Today, "crises with grave nuclear undertones are spreading fast," Guterres said, repeating warnings he made this week at a nuclear Non-Proliferation Treaty conference in New York.
"Humanity is playing with a loaded gun."
Before dawn, survivors and their relatives began to gather at Hiroshima’s Peace Memorial Park to pay tribute to the victims.
A silent prayer was held at 8.15 am, the moment the bomb was dropped.
The Russian ambassador was not invited to the ceremony but visited Hiroshima on Thursday to lay flowers at the memorial site.
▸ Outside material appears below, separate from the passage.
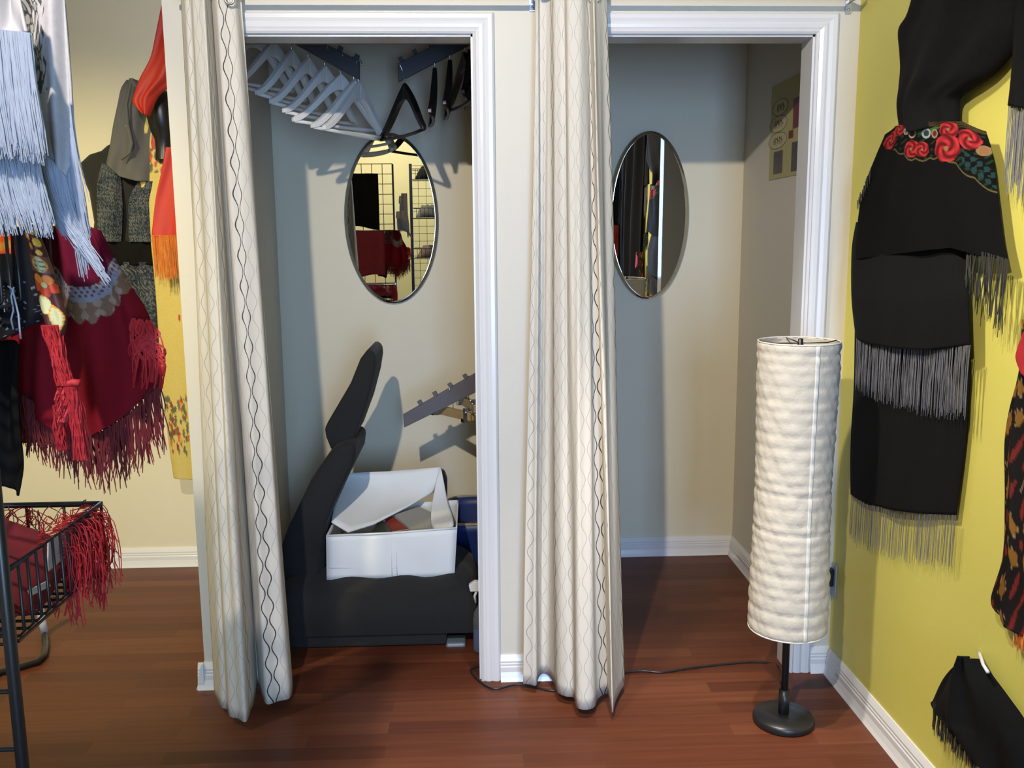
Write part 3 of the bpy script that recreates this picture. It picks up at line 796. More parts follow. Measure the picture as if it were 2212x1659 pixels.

Since Russia invaded Ukraine in February, President Vladimir Putin has made thinly veiled threats hinting at a willingness to deploy tactical nuclear weapons.
In a speech on Saturday, Hiroshima Mayor Kazumi Matsui cited Leo Tolstoy, the Russian author of "War and Peace", saying: "Never build your happiness on the misfortune of others, for only in their happiness can you find your own."
Three days after the Hiroshima bombing, Washington dropped a second atomic bomb on the Japanese port city of Nagasaki, killing about 74,000 people and leading to the end of World War II.
There are now fewer than 119,000 officially recognised survivors of the two nuclear attacks, according to government statistics from March.